Spread of Oil in Gulf of Mexico from April 26th to May 18th, 2010

Spread of Oil in Gulf of Mexico from April 26th to May 18th, 2010

Oil Spill seen from ISS - May 4th, 2010 - © NASA

Oil Spill seen from ISS - May 4th, 2010 - © NASA

The series of ASAR images in this animation show the spread of oil, originating from a deepwater oil well 5,000 feet (1,500 m) below the ocean surface, in the Gulf of Mexico over the last three weeks. The spill is threatening to eclipse the 1989 Exxon Valdez leak off Alaska as the United States’ worst environmental disaster.

The oil spill began with an explosion and fire on April 20th and has been releasing between 5,000 to 100,000 barrels (210,000–4,200,000 US gallons; 790,000–16,000,000 litres) of crude oil per day, although the exact rate is part of an ongoing debate.

The resulting oil slick covers a surface area of at least 2,500 square miles (6,500 km2) according to estimates reported on May 3, 2010, with the exact size and location of the slick fluctuating from day to day depending on weather conditions, as one can observe from the animated imagery.

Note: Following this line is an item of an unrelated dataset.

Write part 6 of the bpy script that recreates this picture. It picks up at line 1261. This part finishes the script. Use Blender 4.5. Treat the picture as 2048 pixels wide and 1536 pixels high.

In addition, on May 15 researchers announced the discovery of immense underwater plumes of oil not visible from the surface, one of which is 10 miles (16km) long and a mile wide. Researchers from the National Institute for Undersea Science and Technology said they had detected the slicks lurking just beneath the surface of the sea and at depths of 4,000ft (1,200m).

The US has said the success of a move by oil giant BP to curb a leak in the Gulf of Mexico is “not clear” and the technique provides “no solution”, in response to BP’s move to siphon oil from the leaking well head to a tanker on the surface.

This was the third attempt it had made to insert a long narrow tube into the leaking pipe, using underwater robots. It is thought that BP’s 6in-wide (15cm) tube and stopper could capture more than three-quarters of the leak, although a smaller spill nearby also has to be contained.